* [PROVIDED DATA]:
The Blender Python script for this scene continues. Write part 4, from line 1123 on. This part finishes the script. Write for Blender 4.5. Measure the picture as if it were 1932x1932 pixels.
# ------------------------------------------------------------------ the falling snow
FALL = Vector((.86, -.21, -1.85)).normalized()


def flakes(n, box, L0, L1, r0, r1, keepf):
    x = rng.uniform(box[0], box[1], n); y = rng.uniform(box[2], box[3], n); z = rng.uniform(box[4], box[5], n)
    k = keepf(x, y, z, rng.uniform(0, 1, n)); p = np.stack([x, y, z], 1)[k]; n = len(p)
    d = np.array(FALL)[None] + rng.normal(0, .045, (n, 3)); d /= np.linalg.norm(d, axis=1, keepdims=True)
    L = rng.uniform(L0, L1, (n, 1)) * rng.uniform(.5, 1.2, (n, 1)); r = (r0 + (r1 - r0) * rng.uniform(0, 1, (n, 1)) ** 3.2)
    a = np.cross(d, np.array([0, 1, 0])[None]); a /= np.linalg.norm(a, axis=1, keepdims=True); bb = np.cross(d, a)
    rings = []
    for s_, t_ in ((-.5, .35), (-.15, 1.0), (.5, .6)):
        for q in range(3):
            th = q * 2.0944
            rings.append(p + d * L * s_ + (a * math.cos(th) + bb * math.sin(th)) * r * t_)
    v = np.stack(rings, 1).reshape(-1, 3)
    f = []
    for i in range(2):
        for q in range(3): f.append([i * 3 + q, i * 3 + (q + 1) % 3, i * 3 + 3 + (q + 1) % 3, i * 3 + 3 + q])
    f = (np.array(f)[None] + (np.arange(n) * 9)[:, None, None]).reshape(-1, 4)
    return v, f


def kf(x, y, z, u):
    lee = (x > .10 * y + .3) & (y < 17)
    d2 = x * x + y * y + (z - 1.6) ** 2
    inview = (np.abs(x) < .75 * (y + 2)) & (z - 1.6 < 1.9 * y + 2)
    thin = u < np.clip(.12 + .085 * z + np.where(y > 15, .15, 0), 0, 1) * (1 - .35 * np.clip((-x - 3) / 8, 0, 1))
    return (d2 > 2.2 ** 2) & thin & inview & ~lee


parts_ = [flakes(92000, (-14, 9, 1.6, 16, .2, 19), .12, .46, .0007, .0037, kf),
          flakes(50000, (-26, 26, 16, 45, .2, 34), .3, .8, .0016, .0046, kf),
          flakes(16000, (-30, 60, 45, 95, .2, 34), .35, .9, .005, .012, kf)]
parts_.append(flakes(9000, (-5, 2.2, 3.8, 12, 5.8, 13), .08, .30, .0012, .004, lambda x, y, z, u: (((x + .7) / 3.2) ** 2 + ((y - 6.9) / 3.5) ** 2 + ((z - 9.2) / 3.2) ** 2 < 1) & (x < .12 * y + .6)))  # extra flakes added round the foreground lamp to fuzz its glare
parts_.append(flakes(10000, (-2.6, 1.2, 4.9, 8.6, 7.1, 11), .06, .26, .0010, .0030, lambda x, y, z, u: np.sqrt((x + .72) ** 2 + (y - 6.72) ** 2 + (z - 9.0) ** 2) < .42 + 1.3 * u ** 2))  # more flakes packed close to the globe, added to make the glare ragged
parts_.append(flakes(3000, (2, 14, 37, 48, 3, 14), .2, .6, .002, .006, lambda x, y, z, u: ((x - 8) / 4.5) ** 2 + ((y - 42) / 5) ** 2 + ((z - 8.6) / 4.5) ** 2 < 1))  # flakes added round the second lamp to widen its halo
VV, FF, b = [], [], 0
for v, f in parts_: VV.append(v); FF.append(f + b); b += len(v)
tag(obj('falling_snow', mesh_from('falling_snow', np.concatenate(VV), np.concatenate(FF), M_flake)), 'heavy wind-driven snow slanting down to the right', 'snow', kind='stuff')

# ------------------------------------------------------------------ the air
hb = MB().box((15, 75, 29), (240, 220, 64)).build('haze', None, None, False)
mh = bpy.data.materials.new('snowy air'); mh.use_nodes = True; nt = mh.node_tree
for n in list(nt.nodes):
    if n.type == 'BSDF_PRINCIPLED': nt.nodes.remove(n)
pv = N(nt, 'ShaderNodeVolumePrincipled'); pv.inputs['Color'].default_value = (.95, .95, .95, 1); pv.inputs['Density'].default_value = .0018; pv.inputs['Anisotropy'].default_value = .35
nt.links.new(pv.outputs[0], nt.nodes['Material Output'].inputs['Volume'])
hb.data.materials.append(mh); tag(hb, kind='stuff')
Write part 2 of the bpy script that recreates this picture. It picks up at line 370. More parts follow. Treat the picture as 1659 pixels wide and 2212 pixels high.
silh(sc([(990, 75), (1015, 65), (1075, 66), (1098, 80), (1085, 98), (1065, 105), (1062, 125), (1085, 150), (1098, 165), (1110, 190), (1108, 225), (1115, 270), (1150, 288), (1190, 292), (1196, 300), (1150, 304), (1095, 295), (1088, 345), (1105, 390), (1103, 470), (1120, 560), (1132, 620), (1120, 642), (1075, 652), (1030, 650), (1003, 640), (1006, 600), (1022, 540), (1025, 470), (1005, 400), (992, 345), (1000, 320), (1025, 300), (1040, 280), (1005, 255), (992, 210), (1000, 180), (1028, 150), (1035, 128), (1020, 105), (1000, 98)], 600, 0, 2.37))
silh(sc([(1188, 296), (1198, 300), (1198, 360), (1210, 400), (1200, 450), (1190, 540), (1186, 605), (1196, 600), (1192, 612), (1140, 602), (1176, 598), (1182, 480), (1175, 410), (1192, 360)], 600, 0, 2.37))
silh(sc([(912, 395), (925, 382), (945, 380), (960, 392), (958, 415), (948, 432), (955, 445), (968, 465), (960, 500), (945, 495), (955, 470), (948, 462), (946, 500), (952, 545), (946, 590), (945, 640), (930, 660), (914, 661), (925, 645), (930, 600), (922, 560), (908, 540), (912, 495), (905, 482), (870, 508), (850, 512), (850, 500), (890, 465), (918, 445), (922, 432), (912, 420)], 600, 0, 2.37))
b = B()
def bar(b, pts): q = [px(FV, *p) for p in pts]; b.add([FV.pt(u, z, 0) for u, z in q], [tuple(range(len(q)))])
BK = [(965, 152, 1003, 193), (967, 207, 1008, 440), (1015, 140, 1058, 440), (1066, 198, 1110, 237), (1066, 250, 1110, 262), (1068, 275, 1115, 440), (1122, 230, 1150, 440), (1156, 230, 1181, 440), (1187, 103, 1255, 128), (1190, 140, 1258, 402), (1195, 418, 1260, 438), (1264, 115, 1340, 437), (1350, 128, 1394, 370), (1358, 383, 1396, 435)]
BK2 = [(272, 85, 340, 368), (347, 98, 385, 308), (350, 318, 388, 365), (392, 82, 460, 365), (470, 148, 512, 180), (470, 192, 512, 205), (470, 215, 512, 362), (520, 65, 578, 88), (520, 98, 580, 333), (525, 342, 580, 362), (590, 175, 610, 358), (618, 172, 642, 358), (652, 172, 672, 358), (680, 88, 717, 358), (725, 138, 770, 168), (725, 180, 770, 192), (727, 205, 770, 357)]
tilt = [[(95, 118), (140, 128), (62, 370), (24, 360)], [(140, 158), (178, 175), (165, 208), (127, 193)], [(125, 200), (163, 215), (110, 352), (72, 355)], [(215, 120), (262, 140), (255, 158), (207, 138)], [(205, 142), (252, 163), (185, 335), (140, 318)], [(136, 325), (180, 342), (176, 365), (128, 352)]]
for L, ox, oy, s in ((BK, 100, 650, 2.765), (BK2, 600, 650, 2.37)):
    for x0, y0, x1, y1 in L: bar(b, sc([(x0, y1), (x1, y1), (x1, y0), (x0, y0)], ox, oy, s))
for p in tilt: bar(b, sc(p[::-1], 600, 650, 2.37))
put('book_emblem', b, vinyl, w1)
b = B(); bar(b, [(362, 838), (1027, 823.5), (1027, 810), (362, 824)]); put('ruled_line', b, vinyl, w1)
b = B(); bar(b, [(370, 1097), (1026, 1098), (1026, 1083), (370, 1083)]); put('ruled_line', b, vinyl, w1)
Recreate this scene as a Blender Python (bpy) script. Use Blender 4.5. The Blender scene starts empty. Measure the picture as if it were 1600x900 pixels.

* [INSTRUCTIONS FOR THE TASK]: Among the lines above, how many contain the string "scene"? State the number alone.

* [FULL OUTPUT]: 2